According to the study, co-authored by Nathan Novemsky, professor of marketing, and Ernest Baskin, a doctoral student in marketing at Yale SOM, both gift givers and gift receivers focus on the receiver when thinking about a gift. However, givers and receivers evaluate gifts differently. The study reveals that gift givers prefer to give more desirable gifts, while receivers prefer to receive more practical gifts.

“Ironically, gift giving is one of the rare occasions when focusing on someone else backfires,” says Novemsky. “The tradeoffs that gift givers make between choosing a desirable gift and a practical gift are not in line with what gift receivers actually want.”

In a series of eight classroom studies and an additional field study involving friends giving gifts to each other, the authors measured the tradeoffs between desirability and practicality in gift giver and gift receiver preferences.

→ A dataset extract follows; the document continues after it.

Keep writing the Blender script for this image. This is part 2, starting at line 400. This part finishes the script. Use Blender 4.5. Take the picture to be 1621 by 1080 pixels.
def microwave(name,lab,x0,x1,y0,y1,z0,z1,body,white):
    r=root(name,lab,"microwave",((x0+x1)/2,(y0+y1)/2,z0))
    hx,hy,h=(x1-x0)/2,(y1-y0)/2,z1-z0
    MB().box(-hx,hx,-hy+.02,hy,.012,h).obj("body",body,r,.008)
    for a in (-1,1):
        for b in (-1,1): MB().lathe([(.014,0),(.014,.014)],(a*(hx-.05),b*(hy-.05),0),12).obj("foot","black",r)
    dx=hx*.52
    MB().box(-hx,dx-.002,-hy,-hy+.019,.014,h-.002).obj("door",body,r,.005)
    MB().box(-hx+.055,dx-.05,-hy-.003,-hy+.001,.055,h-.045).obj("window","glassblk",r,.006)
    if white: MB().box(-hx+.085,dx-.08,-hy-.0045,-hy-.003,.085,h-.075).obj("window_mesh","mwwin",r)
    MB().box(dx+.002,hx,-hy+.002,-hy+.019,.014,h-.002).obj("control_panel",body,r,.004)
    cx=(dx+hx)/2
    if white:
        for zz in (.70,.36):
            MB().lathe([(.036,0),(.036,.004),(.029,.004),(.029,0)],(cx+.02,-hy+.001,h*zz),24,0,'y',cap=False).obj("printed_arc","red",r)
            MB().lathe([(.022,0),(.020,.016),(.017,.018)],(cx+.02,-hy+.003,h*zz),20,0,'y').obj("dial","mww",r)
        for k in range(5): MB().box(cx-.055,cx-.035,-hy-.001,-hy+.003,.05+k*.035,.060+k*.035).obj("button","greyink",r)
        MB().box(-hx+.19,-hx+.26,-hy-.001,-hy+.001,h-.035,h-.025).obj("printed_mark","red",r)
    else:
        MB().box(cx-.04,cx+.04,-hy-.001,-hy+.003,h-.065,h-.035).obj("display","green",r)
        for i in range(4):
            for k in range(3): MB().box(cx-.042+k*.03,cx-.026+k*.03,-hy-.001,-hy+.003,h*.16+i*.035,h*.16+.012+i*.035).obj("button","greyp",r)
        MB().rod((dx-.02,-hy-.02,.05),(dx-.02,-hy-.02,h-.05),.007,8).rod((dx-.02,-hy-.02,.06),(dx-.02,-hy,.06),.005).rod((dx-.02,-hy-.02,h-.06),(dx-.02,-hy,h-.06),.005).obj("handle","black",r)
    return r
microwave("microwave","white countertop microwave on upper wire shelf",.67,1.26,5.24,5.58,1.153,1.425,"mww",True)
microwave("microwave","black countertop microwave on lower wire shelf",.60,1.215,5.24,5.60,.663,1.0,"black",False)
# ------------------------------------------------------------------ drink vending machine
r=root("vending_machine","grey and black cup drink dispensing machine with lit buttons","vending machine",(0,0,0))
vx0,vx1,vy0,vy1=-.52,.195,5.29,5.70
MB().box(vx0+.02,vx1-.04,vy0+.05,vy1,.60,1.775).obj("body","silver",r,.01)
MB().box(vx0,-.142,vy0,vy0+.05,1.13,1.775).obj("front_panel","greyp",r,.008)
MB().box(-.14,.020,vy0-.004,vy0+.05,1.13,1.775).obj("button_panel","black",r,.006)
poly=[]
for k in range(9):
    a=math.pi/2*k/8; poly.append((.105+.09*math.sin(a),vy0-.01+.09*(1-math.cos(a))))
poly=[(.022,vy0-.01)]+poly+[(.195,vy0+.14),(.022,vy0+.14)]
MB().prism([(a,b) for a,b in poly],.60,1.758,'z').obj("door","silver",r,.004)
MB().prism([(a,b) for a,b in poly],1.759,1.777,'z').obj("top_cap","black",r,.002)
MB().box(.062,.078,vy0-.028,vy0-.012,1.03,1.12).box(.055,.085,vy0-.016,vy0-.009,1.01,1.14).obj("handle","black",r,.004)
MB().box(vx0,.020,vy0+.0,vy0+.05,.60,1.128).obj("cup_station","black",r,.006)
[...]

The authors use the example of a gift giver who knows the gift receiver loves Italian food and has to choose between a restaurant gift certificate for a well-rated restaurant that is an hour away versus a somewhat lower-quality restaurant that is five minutes away.

The research shows that the gift giver will choose the fancier restaurant, while the gift receiver would prefer to receive a gift certificate to the restaurant that is closer to their house.

The authors also studied the social motivations of gift givers. They found that in giving fancier gifts, gift givers want to show they care, make the receiver happier, and give a gift that is well-liked.

“Gift givers expect highly desirable gifts to have better social consequences than they do,” says Novemsky. “They are more likely to show they care and make the receiver happier with a practical gift.”

“Why Feasibility Matters More to Gift Receivers than Givers: A Construal-Level Approach to Gift Giving” is forthcoming in the June 2014 issue of the Journal of Consumer Research. Other authors are Cheryl J. Wakslak (University of Southern California) and Yaacov Trope (New York University).